Abstract

These three video essays come out of a multi-year research project that attempts to rethink and redesign the relationship between embodiment and audiovisuality in the context of academic research. As one anonymous reviewer noted, they gesture towards “a new kind of research artifact, making a space somewhere between standard documentation and contemporary creative product.” All three of the video essays comprise footage taken from experimental practice or “laboratory” sessions conducted at the University of Huddersfield in summer 2017. During this period the core research team (Ben Spatz, Nazlıhan Eda Erçin, and Agnieszka Mendel) undertook sustained practice research, working with and through a selection of Jewish music recordings from the Smithsonian Folkways Records archive.
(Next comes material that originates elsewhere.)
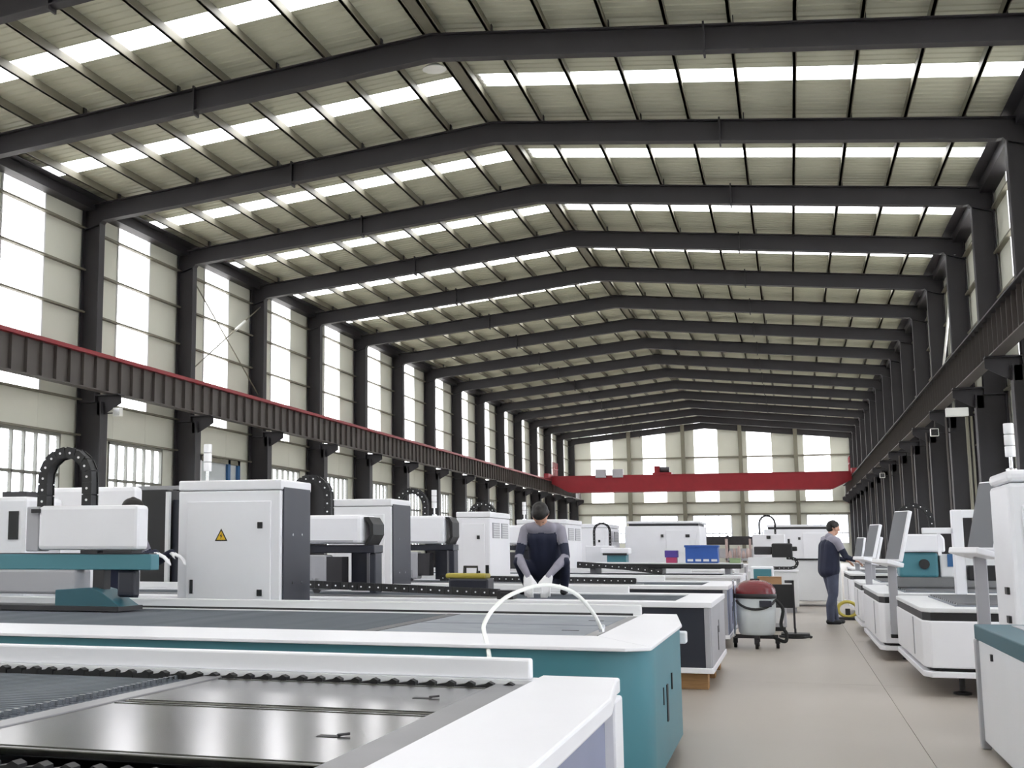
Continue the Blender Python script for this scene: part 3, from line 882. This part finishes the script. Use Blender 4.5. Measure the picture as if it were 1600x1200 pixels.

Arising from the project’s aim to investigate contemporary identity through songwork, the three videos are linked by the provenance of their titles, each of which names a key concept in Jewish religious thought. However, in no case does the title of the video essay refer to an explicit focus of the documented practice. Rather, the titles were imposed afterwards as part of an editorial process that frames the selected audiovisual material in a particular way, relating it to my own perspective and to the research aims of the project. The relationship between the collaborative dynamics of the documented practice and its subsequent editorial framing raises many questions about the ethics and epistemology of embodied audiovisual research.